We've never tolerated this kind of behavior, but obviously whatever we've been trying to help him manage his anger, frustration, anxiety is not working. We've tried to help him take time in his room to calm down (not forcing him in there as a time out). Usually we end up in there with toys being thrown at us. I never wanted to lock him in his room during this behavior. But he rarely chooses to go to his room on his own. We've tried walking away, which occasionally has worked but then sometimes just has him coming after us and hitting us. I've gone into the bathroom to get away, especially if I know I'm about to lose control but then he ends up kicking and throwing things at the door.
He really is becoming defiant like yelling at us when we tell him he can't do something, what he did wasn't kind, or try to redirect him. He'll scream "Daddy/Mama don't talk to me" or "NO", "NO I don't!" or "You're bossy!"
I'm just so fed up and frustrated. I feel like this is becoming a daily occurance and dh and I can't remember the last time we had a calm day without some huge drama with ds. Last night he just refused to go to bed and after we both spent over an hour trying to get him there. Firmly talking about getting ready, telling him he wouldn't have time to read his books, giving up on brushing his teeth, and even cuddling with him in a chair trying to help him talk to me about why he didn't want to go to bed. Nothing helped. We ended up going to bed and dh got up later and found him asleep on his little toy couch in his room with his toothbrush in his hand.
Hoping for a better day today...... I feel guilty for thinking how grateful I'll be while he's at school. I'll miss him I know, but still grateful I don't have to be with him all day at home. Sounds awful I know.
Thanks if you've managed to get all the way through this.... I'm out of ideas.











I wish I would have learned that sooner, and saved us all some grief.

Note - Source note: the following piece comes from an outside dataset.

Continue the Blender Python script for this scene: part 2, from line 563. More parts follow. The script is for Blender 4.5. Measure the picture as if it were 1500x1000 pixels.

So I typically say something like, "WOAH! No way buddy, let's go" and walk with him up to his room (or somewhere secluded depending on where we are), and then try to get him into an activity where he can zone out a little so his brain goes out of overdrive - sometimes that's a book, sometimes it's a computer game. THEN, after he's fully calmed down (which is usually about 10 min), we'll talk about what happened. Initially I felt like I was "rewarding" the meltdown (especially when I accidentally found out a computer game like chuzzle or tetris calms him down super quickly) but then I realized, *this* is the way his brain needs to calm down, and when he's in a frenzy like that he really can't control it. SO after he's calm, we really do discuss what happened, and it's not like he's "getting away with" anything - if he did something he shouldn't have, he makes amends, or whatever we've decided beforehand is an appropriate thing (we talk about consequences for things before situations/events). But short circuiting the hyperdrive his brain goes into when that happens is the top priority here. When I was trying to work with him in the moment, it was just overloading his brain and emotions and making it take 3 times longer to get to the point where he could talk about it, and making him a lot more upset (and me too).